After reading the article in the daily paper about the Whitley Co. airport, I now know how it was being funded on a daily basis. Cumberland Falls and Sheltowee Trace. It's amazing those two places, by themselves, could fund the daily operations, or most of it percentage wise, with their taxes. I believe it was a 4% transient tax.
Does corbin have a motel tax too? I've never heard it mentioned, or just haven't paid attention if it was.
From what I read in the article, it seems as if the airport, overall for now anyway, is a white elephant for the county, all costs and no revenue, or at least not enough to sustain itself. That will drain the budget very fast. I've been out there a couple of times, and it kind of reminds me of those emergency airfields the military has scattered around the country, used only in emergency's or during a national crisis to refuel and rearm warplanes. Even those are going away now, but this sure reminds me of it.
It was a very good article, well written and well researched.
The one thing the article said that I did agree with, was that now whitley county will have to form a Tourism Commission to get the money from the Falls. As I understood, however, it's still up in the air if they can use the money from the Falls for the airport, legally.

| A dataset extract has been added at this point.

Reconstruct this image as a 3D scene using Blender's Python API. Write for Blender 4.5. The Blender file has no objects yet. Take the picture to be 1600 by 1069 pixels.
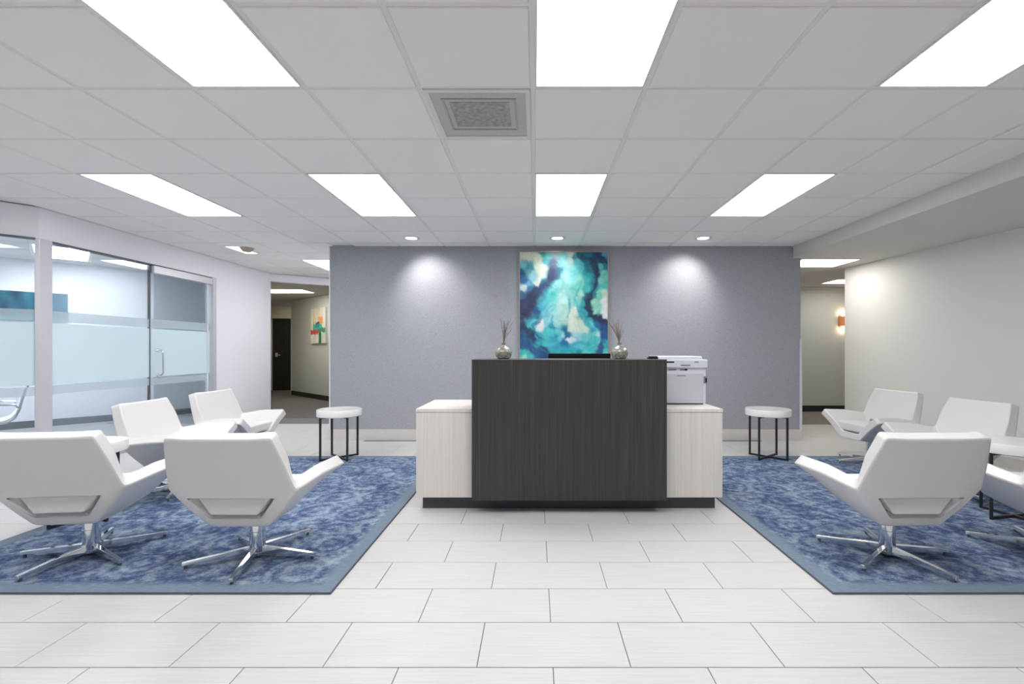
import bpy, bmesh, math, random
from mathutils import Vector, Matrix, noise
S = bpy.context.scene
C = S.collection
PI = math.pi

SKY = 0.5              # overcast daylight outside the added, unseen glazed front behind the camera
# ------------------------------------------------------------------ camera, world, exposure
F = 737.0; EYE = 1.226
cd = bpy.data.cameras.new('camera'); cam = bpy.data.objects.new('camera', cd); C.objects.link(cam)
cam.location = (0, 0, EYE); cam.rotation_euler = (PI/2, 0, 0)
cd.sensor_width = 36.0; cd.sensor_fit = 'HORIZONTAL'; cd.lens = 36.0*F/1600.0
cd.shift_x = (800-837)/1600.0; cd.shift_y = (547-534.5)/1600.0
cd.clip_start = 0.05; cd.clip_end = 100
S.camera = cam
w = bpy.data.worlds.new('world'); S.world = w; w.use_nodes = True
w.node_tree.nodes['Background'].inputs[0].default_value = (0.93, 0.96, 1.0, 1)
w.node_tree.nodes['Background'].inputs[1].default_value = SKY
S.view_settings.view_transform = 'Standard'; S.view_settings.look = 'None'
S.view_settings.gamma = 1.0; S.view_settings.use_curve_mapping = False
S.view_settings.exposure = 0.0
S.cycles.use_denoising = True
S.cycles.max_bounces = 14; S.cycles.diffuse_bounces = 8; S.cycles.glossy_bounces = 4
S.cycles.transparent_max_bounces = 16; S.cycles.sample_clamp_indirect = 8.0
S.cycles.caustics_reflective = False; S.cycles.caustics_refractive = False
PANEL = 12.6            # radiance of the ceiling light panels
PANEL_COL = (1.0, 0.985, 0.99)
SPOT_W = 42.0
for x_ in (-2.9, 2.9):      # portals: they only guide sampling of the sky through the added glazed front
    pl = bpy.data.lights.new('portal', 'AREA'); pl.shape = 'RECTANGLE'; pl.size = 5.6; pl.size_y = 2.5; pl.cycles.is_portal = True
    po = bpy.data.objects.new('portal', pl); C.objects.link(po); po.location = (x_, -3.14, 1.3); po.rotation_euler = (PI/2, 0, 0)

# ------------------------------------------------------------------ materials
def s2l(c):
    return tuple((x/255/12.92 if x/255 <= .04045 else ((x/255+.055)/1.055)**2.4) for x in c)
def mat(name, col, rough=.5, metal=0.0, **kw):
    m = bpy.data.materials.new(name); m.use_nodes = True
    b = m.node_tree.nodes['Principled BSDF']
    b.inputs['Base Color'].default_value = (*col, 1); b.inputs['Roughness'].default_value = rough
    b.inputs['Metallic'].default_value = metal
    if 'spec' in kw: b.inputs['Specular IOR Level'].default_value = kw['spec']
    return m
def N(m, t, **kw):
    n = m.node_tree.nodes.new(t)
    for k, v in kw.items():
        if k in n.inputs.keys() if hasattr(n.inputs, 'keys') else False: n.inputs[k].default_value = v
        else: setattr(n, k, v)
    return n
def L(m, a, b): m.node_tree.links.new(a, b)
def coords(m, scale=(1,1,1), kind='Object'):
    tc = N(m, 'ShaderNodeTexCoord'); mp = N(m, 'ShaderNodeMapping'); mp.inputs['Scale'].default_value = scale
    L(m, tc.outputs[kind], mp.inputs['Vector']); return mp.outputs['Vector']
def ramp(m, fac, stops):
    r = N(m, 'ShaderNodeValToRGB'); e = r.color_ramp.elements
    while len(e) < len(stops): e.new(.5)
    for i, (p, c) in enumerate(stops): e[i].position = p; e[i].color = (*c, 1)
    L(m, fac, r.inputs['Fac']); return r.outputs['Color']
def bump(m, h, strength=.2, dist=.002):
    b = m.node_tree.nodes['Principled BSDF']; bp = N(m, 'ShaderNodeBump')
    bp.inputs['Strength'].default_value = strength; bp.inputs['Distance'].default_value = dist
    L(m, h, bp.inputs['Height']); L(m, bp.outputs['Normal'], b.inputs['Normal'])
def noisy(name, c1, c2, scale=(1,1,1), nscale=50, rough=.6, detail=3, bmp=0, metal=0, lo=.35, hi=.65, kind='Object', spec=.5):
    m = mat(name, c1, rough, metal, spec=spec)
    n = N(m, 'ShaderNodeTexNoise'); n.inputs['Scale'].default_value = nscale; n.inputs['Detail'].default_value = detail
    L(m, coords(m, scale, kind), n.inputs['Vector'])
    L(m, ramp(m, n.outputs['Fac'], [(lo, c1), (hi, c2)]), m.node_tree.nodes['Principled BSDF'].inputs['Base Color'])
    if bmp: bump(m, n.outputs['Fac'], bmp)
    return m
def emit(name, col, st):
    m = bpy.data.materials.new(name); m.use_nodes = True; nt = m.node_tree; nt.nodes.clear()
    e = nt.nodes.new('ShaderNodeEmission'); o = nt.nodes.new('ShaderNodeOutputMaterial')
    e.inputs[0].default_value = (*col, 1); e.inputs[1].default_value = st; nt.links.new(e.outputs[0], o.inputs[0]); return m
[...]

This makes me wonder, is our tourism commission doing the same thing with the old civic center project. Can they use that money for what they have planned. I don't know, I'm just asking.
I personally don't see the Whitley Co. airport being a worthwhile project in my lifetime, but maybe in the future it could. With the financial shape the state and nation is in, I really wonder.
I agree. Samantha has written anothr excellent article. She deserves some awards for the way she performs her duties. She is a shining star in our area.
I think Samatha needs to research the Corbin Tourism Commission and see if the funds are being allocated per statute. I also don't know about the old civic center project, but I would think tourism money would be about getting more tourists to our area, not city rec projects.